Delivery fee
A fixed-or-near-fixed charge added when you select delivery rather than carryout. This usually goes to the store (often partly to cover the driver's mileage), not the driver as a tip. A “free delivery” coupon typically waives only this line — not service fee, not tax, not tip.
Service fee
A separate line some brands add on top of the delivery fee, often as a percentage of subtotal. Usage varies: sometimes it's explained as a tech / processing fee, sometimes as a small driver guarantee. Discount codes rarely waive this line.
Taxes
Taxes are usually calculated on the discounted subtotal plus fees, not on the pre-discount price. That's good for you: a $10-off coupon usually shaves a small amount of tax off too. Carryout vs delivery sometimes changes the taxable base (e.g. some jurisdictions tax delivered prepared food differently). Local rules vary — always trust what your specific checkout shows you, not a generic rule.
Driver tip
The driver's tip is on top of every line above. Most chain pizza brands separate the tip from the “delivery fee” — the delivery fee mostly compensates the store, not the driver. A 15–20% tip on the post-discount subtotal is a reasonable starting point; round up if the driver climbed stairs or the weather was bad.

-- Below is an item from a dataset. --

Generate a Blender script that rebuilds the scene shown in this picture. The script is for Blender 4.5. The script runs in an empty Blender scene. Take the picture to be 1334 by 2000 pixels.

How “free delivery” codes interact
- Most “free delivery” codes waive only the delivery fee, not the service fee.
- Some require a minimum subtotal — often $15 or $20.
- Free-delivery codes don't change tax math; they just remove one line from the taxable base.
- They usually don't stack with a percent-off code. Brands typically allow one promo per order.
Pickup vs delivery: the real comparison
For a single large pizza, the out-the-door cost is often $5–$12 lower on carryout once you add delivery fee + service fee + tip. If carryout is a 5-minute drive away, that's usually the bigger lever than chasing a delivery promo code.